Os próximos dias [e anos] prometem!


[1] Lei nº 8.987/95, artigo 23: "São cláusulas essenciais do contrato de concessão as relativas:

I - ao objeto, à área e ao prazo da concessão;

II - ao modo, forma e condições de prestação do serviço;

III - aos critérios, indicadores, fórmulas e parâmetros definidores da qualidade do serviço;

IV - ao preço do serviço e aos critérios e procedimentos para o reajuste e a revisão das tarifas;

V - aos direitos, garantias e obrigações do poder concedente e da concessionária, inclusive os relacionados às previsíveis necessidades de futura alteração e expansão do serviço e consequente modernização, aperfeiçoamento e ampliação dos equipamentos e das instalações;

VI - aos direitos e deveres dos usuários para obtenção e utilização do serviço;

VII - à forma de fiscalização das instalações, dos equipamentos, dos métodos e práticas de execução do serviço, bem como a indicação dos órgãos competentes para exercê-la;

VIII - às penalidades contratuais e administrativas a que se sujeita a concessionária e sua forma de aplicação;

IX - aos casos de extinção da concessão;

X - aos bens reversíveis;

XI - aos critérios para o cálculo e a forma de pagamento das indenizações devidas à concessionária, quando for o caso;

XII - às condições para prorrogação do contrato;

XIII - à obrigatoriedade, forma e periodicidade da prestação de contas da concessionária ao poder concedente;

XIV - à exigência da publicação de demonstrações financeiras periódicas da concessionária; e

XV - ao foro e ao modo amigável de solução das divergências contratuais.

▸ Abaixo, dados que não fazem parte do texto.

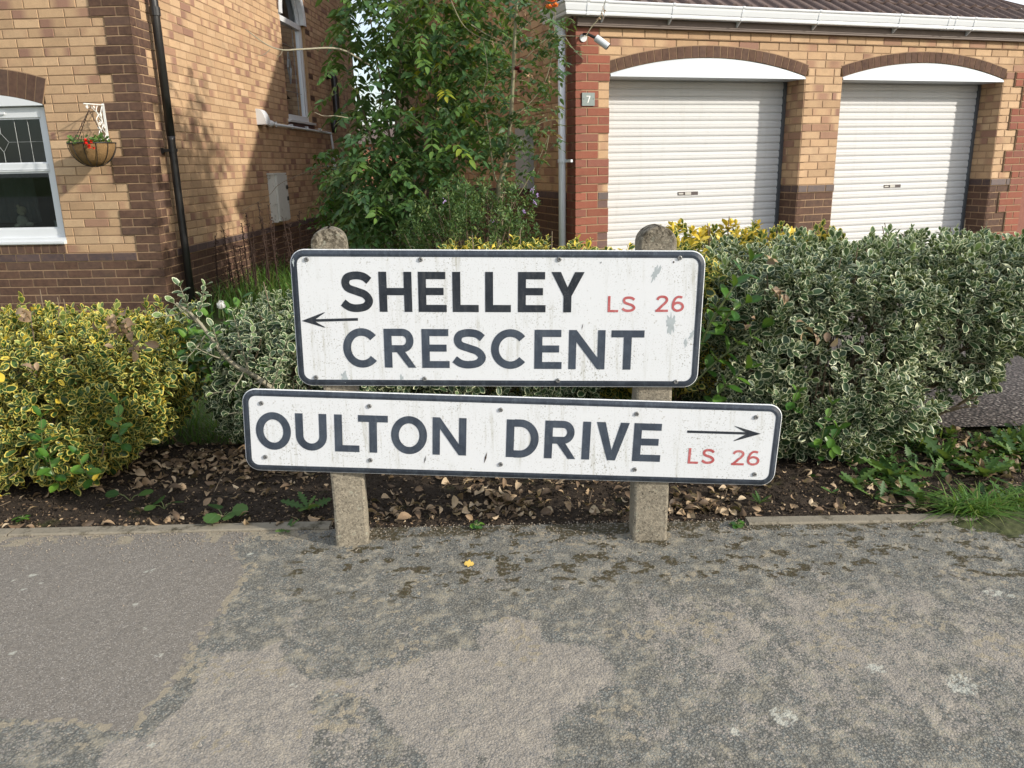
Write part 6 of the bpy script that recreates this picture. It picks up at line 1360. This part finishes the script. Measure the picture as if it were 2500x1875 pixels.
# ------------------------------------------------------------------ the shrubs and trees between the houses
def blob_pts(blobs, per):
    out = []
    for (u, v, ru, rv, Y, dY, w_) in blobs:
        m = int(per*w_*ru*rv/4000); r = np.sqrt(rng.uniform(0, 1, m)); a = rng.uniform(0, 2*math.pi, m); uu = (u+ru*r*np.cos(a))*D_; vv = (v+rv*r*np.sin(a))*D_; YY = Y+rng.uniform(-dY, dY, m)
        out += [at(p, q, y) for p, q, y in zip(uu, vv, YY)]
    return np.array(out)
def pinnate(name, P, L, nl, lsz, mat, parent, T=T_OV, down=.35, gfun=None, rach=True, centre=None):
    n = len(P); hd = rng.uniform(0, 2*math.pi, n); X = np.stack([np.cos(hd), np.sin(hd), rng.normal(-down, .3, n)], 1)
    if centre is not None:
        out = P-np.array(centre); X[:, 0] += np.sign(out[:, 0])*.5
    X = nrmz(X); side = nrmz(np.cross([0, 0, 1.], X)+1e-4); N = nrmz(np.cross(X, side)+rng.normal(0, .3, (n, 3)))
    Ls = L*rng.uniform(.7, 1.2, n); B, LX, LN, S, G = [], [], [], [], []
    g0 = rng.uniform(0, .86, n) if gfun is None else gfun(P)
    for k in range(nl):
        t_ = .30+.7*k/(nl-1); base = P+X*(Ls*t_)[:, None]-np.array([0, 0, 1.])*(Ls*.25*t_**2)[:, None]
        for sg_ in ((1, -1) if k < nl-1 else (0,)):
            B.append(base); LX.append(X*(.45 if sg_ else 1)+side*sg_*.9-np.array([0, 0, .25])+rng.normal(0, .12, (n, 3))); LN.append(N+rng.normal(0, .2, (n, 3))); S.append(lsz*rng.uniform(.75, 1.2, n)); G.append(np.clip(g0+rng.normal(0, .05, n), 0, 1))
    B, LX, LN, S, G = map(np.concatenate, (B, LX, LN, S, G))
    o = leaf_mesh(name, T, B, LX, LN, S, G, rng.uniform(0, 1, len(B)), mat, parent)
    if rach:
        mb = MB()
        for i in range(n):
            p = P[i]; e = P[i]+X[i]*Ls[i]-np.array([0, 0, 1.])*Ls[i]*.25; mb.tube([p, (p+e)/2+np.array([0, 0, Ls[i]*.06]), e], [.0022, .0016, .0010], 3, caps=False)
        mb.build('leaf_stalks', M_STEM, parent)
    return o
GZ = -.36
tr1 = thing('small_tree', (-.95, 6.9, GZ), 'dense small tree with dark pinnate leaves filling the gap between the houses', 'tree')
blobs = [(872, 60, 90, 60, 6.9, .5, .8), (960, 50, 120, 70, 6.9, .5, 1.0), (905, 170, 110, 70, 6.8, .5, 1.1), (1000, 150, 90, 80, 7.0, .5, .9), (790, 20, 75, 40, 6.9, .4, .7), (750, 60, 45, 40, 6.8, .3, .7), (755, 140, 38, 45, 6.8, .3, .6), (885, 290, 115, 70, 6.7, .5, 1.1), (980, 290, 90, 80, 6.7, .5, 1.0),
         (790, 300, 65, 55, 6.8, .4, .7), (765, 215, 40, 50, 6.8, .3, .55), (830, 390, 110, 75, 6.7, .5, 1.2), (780, 455, 85, 60, 6.8, .4, 1.1), (930, 390, 100, 80, 6.7, .5, 1.1), (860, 480, 110, 50, 6.8, .4, 1.2), (1060, 90, 60, 80, 7.0, .4, .7), (1040, 260, 60, 80, 6.9, .4, .6), (835, 120, 60, 90, 7.1, .3, .75), (800, 240, 40, 60, 6.9, .3, .6),
         (880, -60, 190, 80, 7.0, .6, .8), (1040, -60, 90, 70, 7.0, .5, .6)]
P = blob_pts(blobs, 44)
def gy(Pp):
    g = rng.uniform(0, .80, len(Pp)); uv = []
    for i, p in enumerate(Pp):
        c = p-CAM; z = c@FWD; u = (1250+FPX*(c@RT)/z)/D_; v = (937.5+FPX*(c@DN)/z)/D_
        if (abs(u-925) < 45 and abs(v-185) < 70) and rng.uniform() < .24: g[i] = .985
        if 860 < u < 1010 and v < 330: g[i] = min(1, g[i]+.12)
    return g
def hide_gap(P):
    keep = []
    for p in P:
        c = p-CAM; z = c@FWD; u = (1250+FPX*(c@RT)/z)/D_; v = (937.5+FPX*(c@DN)/z)/D_
        gap = (((u-808)/26)**2+((v-40)/42)**2 < 1) or (((u-822)/22)**2+((v-190)/34)**2 < 1) or (((u-838)/26)**2+((v-255)/16)**2 < 1) or (((u-787)/9)**2+((v-125)/50)**2 < 1)
        keep.append(not gap or rng.uniform() < .42)
    return P[np.array(keep)]
P = hide_gap(P); pinnate('foliage', P, .19, 4, .078, M_ASH, tr1, gfun=gy)
mb = MB()
def limb(mb, pts, r0, r1, n=6): c = cat_rom([np.array(p, float) for p in pts], 5); mb.tube(c, list(np.linspace(r0, r1, len(c))), n)
b0 = np.array([-.95, 6.95, GZ])
for (u, v) in ((875, 20), (960, 30), (800, 40), (905, 190), (1000, 180), (790, 330), (870, 380), (960, 330), (760, 150), (930, 90)):
    e = at(u*D_, v*D_, 6.85); limb(mb, [b0+rng.normal(0, .03, 3)*[1, 1, 0], b0*.5+e*.5+rng.normal(0, .07, 3), e], .020, .005, 7)
mb.build('trunk', M_BARK, tr1)
mb = MB()
limb(mb, [at(900, 140*D_, 6.7), at(830, 120, 6.5), at(740, 120, 6.3), at(690, 122, 6.2), at(650, 108, 6.15), at(600, 72, 6.1)], .0085, .0030); limb(mb, [at(660, 120, 6.17), at(645, 133, 6.16), at(624, 137, 6.16)], .0025, .0012)
limb(mb, [at(860, 290, 6.6), at(820, 283, 6.4), at(790, 283, 6.35), at(768, 274, 6.3)], .0038, .0018); limb(mb, [at(690, 122, 6.2), at(686, 132, 6.2), at(677, 140, 6.2)], .0025, .0012)
mb.build('bare_branches', M_PALEBARK, tr1)
# pale green bushy shrub low at the left of the tree
sh = thing('pale_green_shrub', at(735*D_, 480*D_, 7.6)*np.array([1, 1, 0])+np.array([0, 0, GZ]), 'light green shrub low against the side wall left of the small tree', 'shrub')
P = blob_pts([(715, 385, 38, 30, 7.4, .4, 1.4), (720, 450, 48, 35, 7.4, .4, 1.2), (755, 400, 35, 60, 7.5, .4, 1.4), (700, 345, 22, 22, 7.3, .3, 1.2), (740, 500, 55, 35, 7.5, .4, 1.6)], 120)
pinnate('foliage', P, .11, 3, .055, M_GREEN, sh, down=.2, rach=False)
mb = MB(); b1 = np.array(sh.location)
for q in P[::9]: limb(mb, [b1, (b1+q)/2+rng.normal(0, .05, 3), q], .008, .002, 5)
limb(mb, [at(800, 400, 7.3), at(690, 445, 7.2), at(655, 478, 7.1), at(590, 515, 7.0)], .003, .0015, 4)
mb.build('stems', M_BARK, sh)
# climbing rose with its pale trunk
rs = thing('rose_bush', ground(1215, 590, 0)*0+np.array([at(1215, 620, 6.3)[0], 6.3, GZ]), 'tall leggy rose with pale trunk, dark red and orange blooms beside the grey downpipe', 'shrub')
P = blob_pts([(1150, 60, 60, 60, 6.3, .35, .8), (1180, 130, 50, 50, 6.3, .3, .8), (1150, 200, 55, 45, 6.3, .35, .8), (1190, 240, 30, 30, 6.2, .2, .9), (1120, 280, 60, 50, 6.3, .3, .8), (1170, 300, 35, 40, 6.2, .2, .7), (1090, 330, 60, 60, 6.4, .3, .8), (1130, 360, 35, 40, 6.3, .2, .7), (1070, 180, 50, 80, 6.4, .3, .7), (1205, 60, 25, 50, 6.1, .15, .7), (1235, 110, 22, 22, 6.1, .1, .4), (1150, -50, 80, 60, 6.4, .3, .6)], 60)
def gr(Pp):
    g = rng.uniform(0, .86, len(Pp))
    for i, p in enumerate(Pp):
        c = p-CAM; z = c@FWD; u = (1250+FPX*(c@RT)/z)/D_; v = (937.5+FPX*(c@DN)/z)/D_
        if 1175 < u < 1225 and 225 < v < 310 and rng.uniform() < .6: g[i] = 1.
    return g
pinnate('foliage', P, .085, 3, .050, M_ROSE, rs, gfun=gr, down=.1)
mb = MB()
limb(mb, [at(1212, 625, 6.3)*[1, 1, 0]+[0, 0, GZ], at(1214, 590, 6.3), at(1220, 540, 6.3), at(1219, 450, 6.3)], .032, .024, 9)
limb(mb, [at(1219, 452, 6.3), at(1235, 390, 6.3), at(1246, 300, 6.3), at(1252, 200, 6.3), at(1256, 100, 6.3), at(1262, 0, 6.3), at(1262, -90, 6.3)], .018, .009, 8)
limb(mb, [at(1219, 452, 6.3), at(1208, 430, 6.28), at(1200, 380, 6.25), at(1195, 330, 6.2)], .010, .004)
for pts in ([(1215, 560), (1190, 535), (1150, 490), (1120, 470), (1095, 455)], [(1216, 545), (1200, 520), (1170, 440), (1120, 400)], [(1222, 540), (1270, 470), (1310, 400), (1340, 330)], [(1250, 165), (1270, 155), (1310, 115), (1345, 90), (1400, 88), (1430, 90)], [(1380, 92), (1400, 120), (1425, 145)],
            [(1246, 290), (1290, 255), (1330, 200), (1350, 120), (1355, 40), (1360, -20)], [(1150, 60), (1190, 85), (1240, 105)], [(1200, 380), (1190, 300), (1180, 230), (1190, 170), (1180, 100)], [(1222, 420), (1270, 340), (1320, 300), (1370, 290)], [(1256, 90), (1285, 60), (1300, 45)], [(1100, 0), (1130, 60), (1170, 90), (1230, 110)], [(1340, 330), (1330, 380), (1310, 430)], [(1430, 88), (1445, 65), (1465, 40), (1478, 0)]):
    limb(mb, [at(a, b, 6.25+.02*i) for i, (a, b) in enumerate(pts)], .0045, .0020, 6)
mb.build('trunk', simple('rose_bark', (.20, .18, .105), .8, .35, 50, .4), rs)
def bloom(u, v, Y, r_, col, nm):
    c = at(u, v, Y); mb = MB()
    for k in range(14):
        a = 2.4*k; el = .2+1.1*k/14; d = np.array([math.cos(a)*math.cos(el), math.sin(a)*math.cos(el), math.sin(el)]); s_ = np.cross(d, UP); s_ = s_/np.linalg.norm(s_)
        tp = c+d*r_*rng.uniform(.8, 1.1); mb.add([c, c+d*r_*.5-s_*r_*.4, tp-s_*r_*.25+UP*r_*.1, tp+s_*r_*.25+UP*r_*.1, c+d*r_*.5+s_*r_*.4], [(0, 1, 2, 3, 4)])
    mb.build(nm, simple(nm+'_petals', col, .6, .2, 40), rs)
for (u, v, r_) in ((1345, 5, .05), (1340, 22, .035), (1355, 18, .030), (1332, 0, .03)): bloom(u, v, 6.05, r_, (.85, .25, .05), 'orange_bloom')
for (u, v, r_) in ((1262, 172, .030), (1268, 178, .024)): bloom(u, v, 6.15, r_, (.11, .006, .012), 'dark_red_bloom')
mb = MB()
for (u, v) in ((1475, 25), (1470, 35), (1466, 45), (1300, 190), (1330, 205), (1345, 165), (1345, 98), (1355, 96), (1205, 110), (1290, 185), (1340, 200), (1070, 265), (1280, 30)):
    c = at(u, v, 6.1)
    for j in range(5): mb.tube([c, c+rng.normal(0, .016, 3)], [.004, .0015], 4)
mb.build('dead_heads', simple('dead_flower', (.42, .27, .15), .8, .3, 60), rs)
# hebe with small leaves and mauve flower spikes
hbz = thing('hebe_shrub', np.array([at(1020*D_, 540*D_, 6.0)[0], 6.0, GZ]), 'low small leaved shrub with mauve flowers in front of the small tree', 'shrub')
P = blob_pts([(960, 470, 75, 55, 6.0, .35, 1), (1040, 480, 75, 50, 6.0, .35, 1), (1110, 440, 45, 50, 6.0, .25, .9), (1000, 420, 60, 40, 6.1, .3, .7), (1120, 500, 50, 35, 6.0, .25, 1), (900, 500, 50, 35, 6.1, .3, 1), (1060, 420, 35, 40, 6.1, .2, .6), (1150, 420, 16, 30, 6.0, .1, .5)], 150)
D = nrmz(np.array([0, 0, 1.])+rng.normal(0, .55, P.shape)); B, X, N2, o_ = shoots(P, D, 5, .03, (25, 75), .014); k = len(B)
leaf_mesh('foliage', T_HEBE, B, X, N2, .032*rng.uniform(.7, 1.2, k), rng.uniform(0, 1, k), rng.uniform(0, 1, k), M_HEBE, hbz, np.full(k, 1.5))
mb = MB(); b1 = np.array(hbz.location)
for q in P[::14]: limb(mb, [b1+rng.normal(0, .06, 3)*[1, 1, 0], (b1+q)/2+rng.normal(0, .05, 3), q], .008, .002, 5)
mb.build('stems', M_BARK, hbz)
mb = MB()
for (u, v) in ((1312, 482), (1300, 470), (1085, 495), (1308, 500), (1280, 520), (1200, 545)):
    c = at(u, v, 5.75)
    for j in range(8): p = c+np.array([rng.normal(0, .006), rng.normal(0, .006), rng.uniform(0, .03)]); mb.tube([p, p+rng.normal(0, .008, 3)], .0028, 4)
mb.build('flower_spike', simple('mauve_flower', (.38, .26, .48), .7, .2, 60), hbz)
print('objects', len(scene.objects), 'verts', sum(len(o.data.vertices) for o in scene.objects if o.type == 'MESH'))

Parágrafo único. Os contratos relativos à concessão de serviço público precedido da execução de obra pública deverão, adicionalmente:

I - estipular os cronogramas físico-financeiros de execução das obras vinculadas à concessão; e

II - exigir garantia do fiel cumprimento, pela concessionária, das obrigações relativas às obras vinculadas à concessão".